I'm trying to figure out who the target audience is for this blog post.

I get the feeling it's "people who email Seth Godin"...


Like almost all of his other posts, this is directed towards marketers.


Did Seth just realize he wasn't the only one receiving all those personal emails directly from Barack Obama?


No smugness intended.

This just has to be mentionned:

My Seth Godin decline letter. Thoughts?, http://news.ycombinator.com/item?id=398293


Funny, that's exactly the article I was thinking about as I read this.

The impersonal auto-response link above pretty badly contradicts the advice given here. I wonder if Seth Godin wrote the current post as "lessons learned" or just didn't feel like following his own best practices. (Physician, heal thyself.)


Not necessarily on topic, but: when sending personal emails (not even business-personal emails, but actual personal emails between friends&family) do you include a salutation?


I almost always include something very informal (Hi <name>,) in an initial email (or in my first reply of a thread) but often leave it out in later replies. I consider it friendly, but once you start taking the email to bits and reply to individual sentences or paragraphs, there really isn't much point. You're already mid-conversation, no need to say hi again.


Ditto. I actually like it when people take an extra couple of seconds to write "Hi <name>," at the beginning of an email conversation. I like it better than when people start off with just "<name>," which I personally find slightly rude, it's like how a teacher or some other authority figure would start off a conversation where they expect they will be telling you off or something. "John, you didn't do your homework did you?"

I don't find it so rude as to really be bothered by it or feel like I have to mention it, but rude enough that I never do it myself.


Dear Noah,

No.

Thanks,

Kirubakaran.

PS: Hope you had a merry Christmas or a happy New Year or both. If not, hang in there buddy!


Sometimes I'll use one if it's someone I don't talk to regularly, but if it's someone I know I don't. I have a similar policy with endings. If I'm asking for something, I'll use "thanks" because it seems polite. If I'm apologizing or being formal in some way, I'll often use "sincerely" or something similar.

Otherwise, what I do depends on how often I email them and how well they know me. If they don't know me or I don't often email them, then I'll close with just a dash and my name, in order to make it clear who I am and build an association. If they already know me well and we email fairly regularly, I won't use my name ("Thanks-\nJeb" becomes "Thanks!"), because it just adds noise.
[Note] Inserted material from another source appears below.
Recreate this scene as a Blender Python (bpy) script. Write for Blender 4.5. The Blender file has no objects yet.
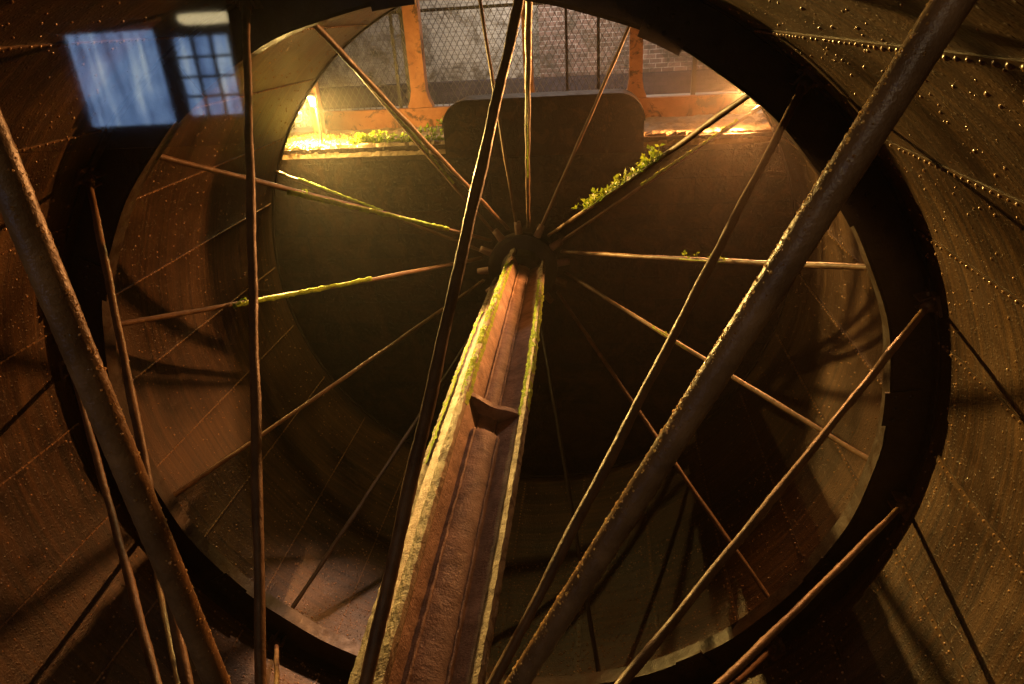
import bpy, math, random
from mathutils import Vector, Matrix
random.seed(7)
S = bpy.context.scene
COL = S.collection
PI = math.pi
rad = math.radians

# ------------------------------------------------------------------ materials
def nt_new(name):
    m = bpy.data.materials.new(name); m.use_nodes = True
    nt = m.node_tree; nt.nodes.clear()
    return m, nt
def N(nt, t, **kw):
    n = nt.nodes.new(t)
    for k, v in kw.items():
        if k.startswith('i_'):
            n.inputs[k[2:].replace('_', ' ')].default_value = v
        else:
            setattr(n, k, v)
    return n
def L(nt, a, b): nt.links.new(a, b)

def ramp(nt, fac, stops):
    r = nt.nodes.new('ShaderNodeValToRGB')
    e = r.color_ramp.elements
    while len(e) < len(stops): e.new(0.5)
    for el, (p, c) in zip(e, stops):
        el.position = p; el.color = (*c, 1) if len(c) == 3 else c
    L(nt, fac, r.inputs['Fac'])
    return r

def coords(nt, scale=(1, 1, 1)):
    tc = N(nt, 'ShaderNodeTexCoord')
    mp = N(nt, 'ShaderNodeMapping'); mp.inputs['Scale'].default_value = scale
    L(nt, tc.outputs['Object'], mp.inputs['Vector'])
    return mp.outputs['Vector']

def noise(nt, vec, scale, detail=4, rough=0.6, dist=0.0):
    n = N(nt, 'ShaderNodeTexNoise')
    n.inputs['Scale'].default_value = scale; n.inputs['Detail'].default_value = detail
    n.inputs['Roughness'].default_value = rough; n.inputs['Distortion'].default_value = dist
    L(nt, vec, n.inputs['Vector'])
    return n.outputs['Fac']

def math_node(nt, op, a, b=None, c=None):
    m = N(nt, 'ShaderNodeMath', operation=op)
    for i, v in enumerate((a, b, c)):
        if v is None: continue
        if isinstance(v, (int, float)): m.inputs[i].default_value = v
        else: L(nt, v, m.inputs[i])
    return m.outputs[0]

def finish(nt, bsdf):
    o = N(nt, 'ShaderNodeOutputMaterial'); L(nt, bsdf, o.inputs['Surface'])

def bump(nt, h, strength, dist, prev=None):
    b = N(nt, 'ShaderNodeBump'); b.inputs['Strength'].default_value = strength; b.inputs['Distance'].default_value = dist
    L(nt, h, b.inputs['Height'])
    if prev is not None: L(nt, prev, b.inputs['Normal'])
    return b.outputs['Normal']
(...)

(These aren't hard rules, of course.)


I tend to start with 'Howdy'. That is also how I usually answer the phone (Howdy, this is James...). Some times I insert the persons name afterwards, or some times I skip the Howdy and just put their name in. It just depends on who I am contacting and why.


yes, but not always. usually it's something informal 'yo'.

a good idea, regardless of salutations, is to gently focus your readers into your email. would you like it if someone immediately rushed into their idea? it'd be a little jarring.

on the other hand, whatever. for short messages why clog the signal?


> "5. Don't send HTML or pictures. Personal email doesn't, why are you?"

uh. shouldn't you just do what you normally do? just like the "keep your salutation normal and un-merged" rules?

i personally prefer text only emails, though attachments are fine. i appreciate a client that permits me to "click on" htp://... to automatically see the page rather than copy paste (pine, gmail).

when i set up meetings with people i've never met in person before i often include a picture of myself. i sprinkle that same picture around the internet. maybe interacting with strangers isn't personal, but then the whole point of the picture is to make things more open, friendly and personable.


Both business and personal emails are read by people, not machines, so write in the same style. Just keep LOL & C U L8r 4 SMS.